“C’est un lieu commun, dit Chesterton, que les incélébrités sont plus célèbres que les célébrités”. Cette phrase pourrait bien convenir au portrait de l’apôtre Judas.
Judas m’as tuer
Au hit parade des répugnances humaines, par rapport à lui, Donald Trump est un enfant de chœur. Il est le repoussoir sur lequel nous projetons tout cela que nous détestons : trahison des amis, collaborations avec l’ennemi, faux baisers, suicide. Ce à quoi St Jean, qui ne l’aimait visiblement pas beaucoup a ajouté la réputation du voleur (Jn 12) et du possédé (Jn 13).
Réhabiliter le mauvais garçon?
Certains auteurs modernes veulent réhabiliter le mauvais garçon. Ils disent qu’il a trahi par amour : ne tolérant pas, dit-on, que le Christ meure entre les mains des prêtres, il croyait le faire réagir en le livrant ; que sa réaction provoquerait un soulèvement pour buter les colons romains hors d’Israël, surtout qu’on pouvait compter, avec lui, sur une armée d’anges en renfort. Voyant Jésus refuser jusqu’au bout cette voie, son algorithme bien calculé bugua et son cœur s’en alla se pendre. Bref, il voulut guérir le mal par le mal et le Mal l’emporta.
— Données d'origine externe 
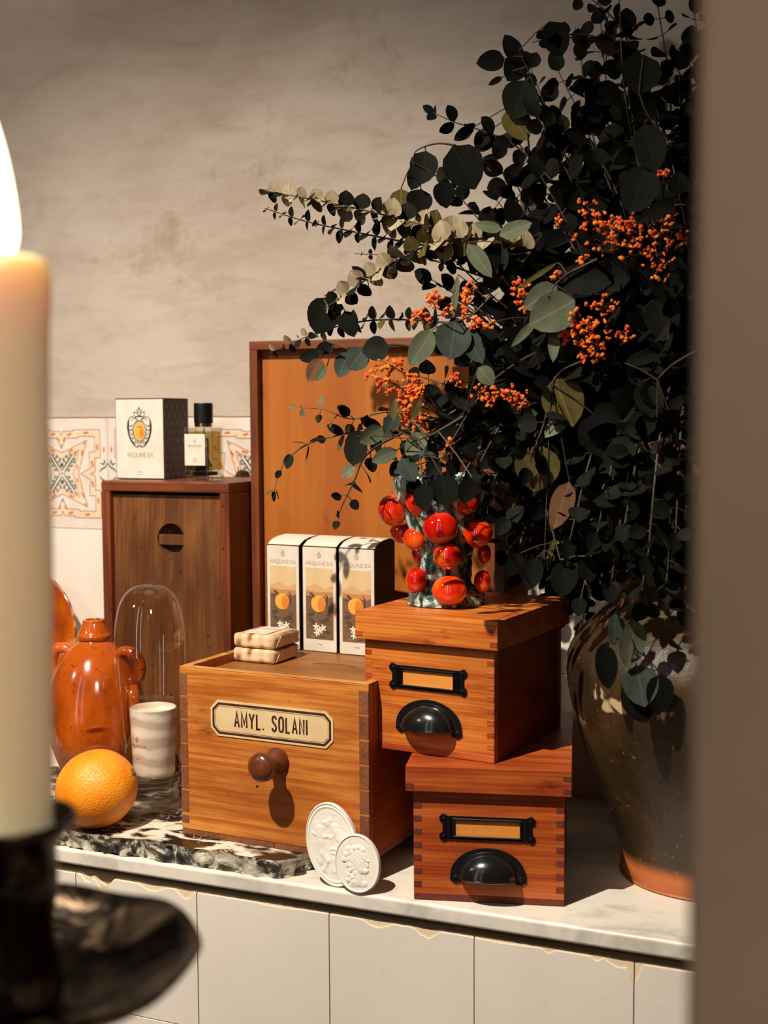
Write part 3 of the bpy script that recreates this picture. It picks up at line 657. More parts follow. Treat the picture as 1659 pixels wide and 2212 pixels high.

Ils disent aussi que, puisqu’il était nécessaire que le Christ meure et ressuscite pour sauver, il fallait que quelqu’un trahisse. Il va sans dire que, de tout cela, qui ressemble à des promenades dans les cerveaux de Dieu ou de Judas, nous ne savons absolument rien.
Soi-même comme un autre
Mais voilà : le garçon a beau être un sale type, il ne laisse personne indifférent. Et quand on pense parler de lui, on parle toujours de soi-même. Dans ce sens, j’ai de la sympathie pour la sympathie de St Matthieu pour Judas. Parce qu’il fut lui-même agent des impôts, il devait avoir une complicité avec le trésorier Judas. A la différence de Jean, il le décrit comme un homme perdu et repentant, qui retourne voir les autorités pour leur dire que Jésus était innocent.
Matthieu montre surtout que, si l’on regarde les choses de près, la trahison de Judas et le repentir qui l’a suivie n’est pas pire que le reniement de Pierre. Et tous les deux, à table, ont entendu Jésus annoncer que le sang allait être versé pour les péchés de la multitude. Pierre attendra, incrédule, la résurrection, et Jésus lui remettant la faute ; Judas n’attendra pas. Il se fera justice, cash, avant de connaître la totalité de l’histoire. Peut-être avait-il été déjà pardonné dans l’eucharistie qu’ils venaient de partager?
Ne le saura jamais qui n’a pas su attendre. Tiens, parlant de lui, aurais-je ainsi parlé de moi? Insensé qui croit que je ne suis pas toi!